Monday Writing Motivation: Conflict, character and climax

 In Monday Motivation, Richard Beynon's blog

Here’s a three-finger exercise for you: what are the sinewy fibres that link conflict, character and climax?

The question arose as I pondered my strategies for our latest foray into the wilds of the Cotswolds. We’re holding a weekend writing workshop here in Stow-on-the-Wold, which we do once or twice a year, and each time I set myself the challenge of devising a new theme.

It’s also a necessary challenge, because many of the participants have been to previous Stow weekends and so it would be churlish – and bad for business – for me simply to trot out the same material each time.

On this occasion, we invited the participants to suggest, in writing, what topics they would like me to explore. Of course, I didn’t expect them all to converge on the same theme, and nor did they: this one wanted a hand in devising short stories, that one in structuring a memoir, another wanted to know how to incorporate conflict into every scene, and so on.

So rather like the diligent parent who, having invited a child to name three objects, then proceeds to weave a story that features each of those nominated items, I set out to think about how to incorporate in some organic way all the topics that the Stow crew had submitted.

Conflict lies at the heart of all stories, whatever the genre you’re working in. Conversations about conflict would be useful to short story writers. It would be useful to the participant who, having published three sci-fi/fantasy novels, is in search of inspiration for his next project.

But what about our memoirist? Surely, since memoirs consist of the recounting of events and incidents that really happened, conflict can’t be said to be a guiding principle, right?

That, I have to confess immediately, was a trick question. Because although a memoir is, indeed, a true story, it must still, of course, engage the interest of the reader, and this can only be done by identifying the arc the memoirist traced, say, from being an enthusiastic amateur, to becoming an award-winning endurance rider (like one of our participants).

You follow that narrative thread by choosing, from all the available events and incidents, those few that tell the story. Invariably, your choice is guided by the struggle the memoirist had in reaching her goals. Struggle implies conflict. So, voila, even the most truthful memoir is driven, like any fiction, by literary conflict.

I could conclude, then, that conflict is a good theme, but it isn’t sufficient to meet the needs of all the participants.

So I let my thoughts wander. What is literary conflict, after all? It can be described, very simply, as a device used by writers to pit two or more opposing forces against each other in a struggle for dominance. Those opposing forces always involve people. If your story features a lone protagonist, for example, your narrative will trace his struggle to get what he wants. He will be opposed in this mission by any number of antagonists. Some will be internal: self-doubt, a failure of nerve, rank cowardice, etc. Others will be external: Grendel, Fagin, Smaug, Mr Hyde, a white whale, a Great White, the National Institute of Mental Health*.

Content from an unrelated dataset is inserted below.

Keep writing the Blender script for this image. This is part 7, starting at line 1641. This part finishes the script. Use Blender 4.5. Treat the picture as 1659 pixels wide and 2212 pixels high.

So it seemed to me that a discussion of conflict could not be useful without a discussion of character.

And then, because I’m a sucker for alliteration, my mind immediately sorted through possibilities of a theme or subject beginning with the letter “C”.

Climax.

Conflict, character and climax. That could be the sub-title of a best-seller, couldn’t it?

Ah, but do I hear a snigger amongst the throng?

Hear me out. I think that the silken threads that bind those three ideas together are in fact unbreakable. Because, it’s in the climax of any story that the conflict is resolved, and the protagonist released from the burdens of his quest. It’s the knot that ties all those threads together. It’s the end of the character arc. It’s where the rainbow meets the pot of gold.

And it marks the end of this disquisition.

Happy writing,

Richard

P.S. I’d love to know your thoughts on satisfying endings: do you prefer Hollywood endings, or endings that reflect more accurately the partial and compromised conclusions to stories that we experience in real life?

P.P.S. We’re thinking about running another Stow writing weekend from 6 to 8 September. If you’re in the UK and free that weekend, please let me or Trish know. If that doesn’t suit you, Jo-Anne will be in Barrydale in the Karoo with Joanne Hichens for a memoir weekend and general writing retreat in August,  and of course we’ll be in Venice in October.

*    The antagonists, respectively, of Beowulf in the eponymous epic poem;  Oliver Twist in the eponymous novel; Bilbo, in The Hobbit; Dr Jekyll in Dr Jekyll and Mr Hyde; Captain Ahab in Moby Dick; Chief Brody in Jaws; and Mrs Frisby in the wonderful Mrs Frisby and the Rats of NIMH by Robert C. O’Brien.